Morris Aubrey

Aubrey Morris

Morris was born on 20th May 1919. The family name of Putajevski was also the name of the baker's business started by Aubrey’s grandfather, an immigrant from Russia. The family changed the name to Morris because it fitted in better; it was a name Aubrey liked, because he was an admirer of William Morris. Aubrey played football for Bethnal Green boys and even Leyton (then Clapton) Orient reserves. But he left school at 14 in 1933, already able to drive the family baker's van, he was helping his father deliver bread door to door.

Despite this security, he had witnessed first hand the poverty of many east London families and saw the seemingly inexorable rise of home-grown fascism.  He was actually born in Cable Street, but left there when he was about 10 years old to go to Bethnal Green. It was there that he became radicalised.

 

The area brimmed with sweatshops and Morris recalls seeing people with missing fingers that had been sliced off by dangerous machines and streets full of destitute families and the maimed from the First World War. His first glimpse of the rising tide of fascism was in the form of two adult sons of Italian neighbours strutting along the street in full Italian fascist uniforms.

 

When the Battle of Cable Street took place, Morris was a member of the Labour League of Youth. His Uncle Isaac, an enormous man, had a fish and chip shop and he battled through the already gathering crowds to his stable where he kept his horse and cart to bring it out to form part of the barricades! Aubrey married Lily Weinberg, whom he first met during the Cable Street battles, in February 1940.

 

When the Second World War came, Morris was in the army for seven years in which he achieved the rank of sergeant instructor.After the war, his first job was as a long-distance lorry driver. But pay and conditions were poor, so he became a taxi cab driver in 1951. He played a role in organising tenants on the estate he lived in and stood as a local candidate in local council and London council elections and, finally, as Communist Party parliamentary candidate in May 1955 in the Stoke Newington and Hackney North constituency.

 

That year, he took his family abroad on holiday, using his taxi, an extraordinary thing to do and this set him off on the foreign travel bug. He set up his own company, Riviera Holidays, which prospered. It did not change Morris’ view that there has to be a better way of running society and this must be possible to be more egalitarian.

 

With the help of Joe Morrison, a former school friend who had become an accountant, Aubrey set up a company to provide cheap holidays at European resorts for working families. He launched the first air travel package company transporting football fans to Europe in support of their teams playing against the big clubs there. His own team was Tottenham Hotspur. In 1961, they organised a fleet of 33 planes to carry Spurs supporters from Gatwick, Luton and Southend airports to see their team play in Rotterdam. The scheme developed so rapidly and profitably that it was bought out in April 1965 by Thomson Holidays, perhaps liberating Aubrey, who was a reluctant capitalist.
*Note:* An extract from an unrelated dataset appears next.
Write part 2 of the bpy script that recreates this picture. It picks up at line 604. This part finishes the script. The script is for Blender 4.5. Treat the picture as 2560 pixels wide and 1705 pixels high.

Although he left the Party in the late 1950s, by the 1980s he was returning to old themes and would go on the finance publications such as Seven Days, Red Pepper, and arange of artistic and theatrical ventures. He was supportive of the Morning Star in his last years. Perhaps most ambitious of all was his creation of the Anjou Lunch Club, named after the restaurant in north London where it was launched in 1989 before it moved to its regular haunt, the famed Soho restaurant the Gay Hussar. The Hussar was a one-time Bevanite congress point, and there Aubrey conducted monthly seminars on socialism.

In his eighties, he released his memoirs, `An Unfinished Journey’, to coincide with the 70th anniversary of the anti-fascist victory at the Battle of Cable Street.

 

Aubrey Morris died on 18th December 2008 aged 89.